▸ TASK TO CARRY OUT
Starting from the line that contains "panel(-.010, .835, -.3312, .3312, M_panel);", reproduce each line exactly through the end of the material, and include no other lines.
--
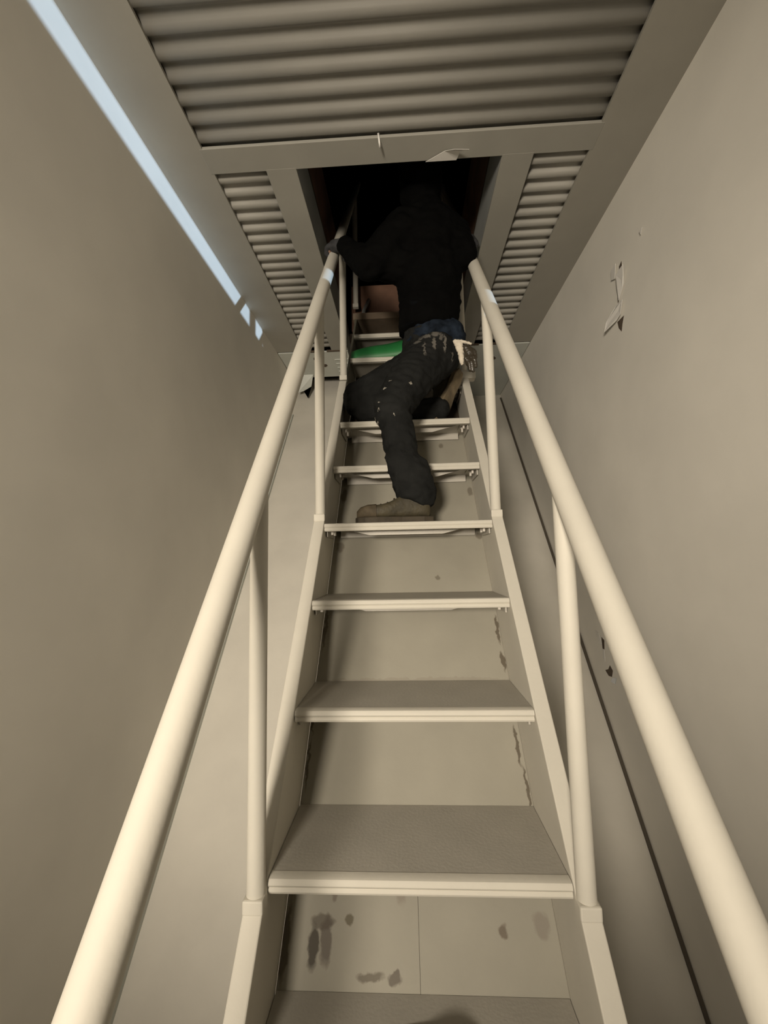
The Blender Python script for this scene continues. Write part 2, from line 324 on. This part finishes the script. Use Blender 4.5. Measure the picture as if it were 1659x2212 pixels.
# riser panels in the plane of the tread backs
def panel(za, zb_, xa, xb, m, name='riser_panel'):
    pr = [(DEP + za * SL, za), (DEP + zb_ * SL, zb_), (DEP + zb_ * SL + .02, zb_), (DEP + za * SL + .02, za)]
    return spart(MB().extrude_x(pr, xa, xb).build(name, m))
DK = (0.11, 0.09, 0.065)
def py(z): return DEP + z * SL
sp = [((-.255, py(-.225), -.225), (.014, .05, .036), (.07, .06, .045), .95), ((-.225, py(-.22), -.215), (.014, .05, .042), (.13, .11, .09), .85), ((-.235, py(-.19), -.19), (.028, .04, .010), (.10, .08, .06), .7),
      ((-.212, py(-.145), -.145), (.010, .04, .018), (.2, .17, .14), .8), ((-.17, py(-.185), -.187), (.010, .03, .010), (.12, .10, .06), .8),
      ((-.042, py(-.14), -.14), (.016, .05, .028), (.25, .22, .18), .7), ((-.035, py(-.10), -.095), (.006, .05, .035), (.2, .17, .13), .8),
      ((.006, py(-.085), -.082), (.012, .02, .006), (.12, .09, .05), .9), ((.205, py(-.20), -.20), (.012, .03, .011), (.15, .12, .09), .85), ((.20, py(-.06), -.06), (.008, .03, .014), (.28, .24, .2), .6),
      ((-.115, py(-.262), -.262), (.03, .04, .008), (.14, .12, .09), .8), ((-.06, py(-.262), -.262), (.016, .04, .008), (.12, .10, .08), .8), ((.295, py(-.19), -.19), (.02, .05, .02), (.22, .19, .16), .6),
      ((.29, py(.22), .222), (.020, .04, .024), (.14, .12, .10), .9), ((.262, py(.225), .225), (.008, .04, .018), (.3, .27, .22), .7), ((.318, py(.12), .12), (.005, .10, .05), DK, .9), ((.322, py(.03), .03), (.0045, .10, .05), DK, .9),
      ((.322, py(.33), .33), (.006, .10, .03), DK, .9), ((.322, py(.43), .43), (.006, .1, .05), DK, .9), ((.318, py(.79), .79), (.012, .05, .018), DK, .6),
      ((-.322, py(.20), .20), (.0045, .10, .06), DK, .9), ((-.322, py(.08), .08), (.0045, .10, .06), DK, .8), ((-.322, py(.44), .44), (.006, .1, .09), DK, .7), ((-.322, py(-.08), -.08), (.010, .1, .09), DK, .8), ((-.322, py(-.22), -.22), (.010, .1, .06), DK, .8),
      ((-.30, py(.75), .75), (.018, .05, .025), DK, .55), ((-.31, py(1.0), 1.02), (.016, .06, .05), DK, .7), ((.315, py(1.0), 1.02), (.012, .06, .03), DK, .6),
      ((.12, py(.62), .615), (.010, .02, .008), DK, .6), ((.20, py(1.33), 1.31), (.016, .03, .022), DK, .6), ((0, py(.285), .282), (.33, .04, .006), (.25, .22, .18), .4)]
add_spots(M_panel, [((c[0], c[1], c[2] + 0.0), r, col, st) for c, r, col, st in sp], .006, 40)
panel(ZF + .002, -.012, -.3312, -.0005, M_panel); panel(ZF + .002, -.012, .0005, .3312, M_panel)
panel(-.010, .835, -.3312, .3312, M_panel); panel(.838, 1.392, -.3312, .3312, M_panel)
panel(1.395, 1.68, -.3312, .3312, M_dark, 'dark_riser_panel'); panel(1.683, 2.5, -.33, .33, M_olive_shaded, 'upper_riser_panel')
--
▸ TASK SOLUTION
panel(-.010, .835, -.3312, .3312, M_panel); panel(.838, 1.392, -.3312, .3312, M_panel)
panel(1.395, 1.68, -.3312, .3312, M_dark, 'dark_riser_panel'); panel(1.683, 2.5, -.33, .33, M_olive_shaded, 'upper_riser_panel')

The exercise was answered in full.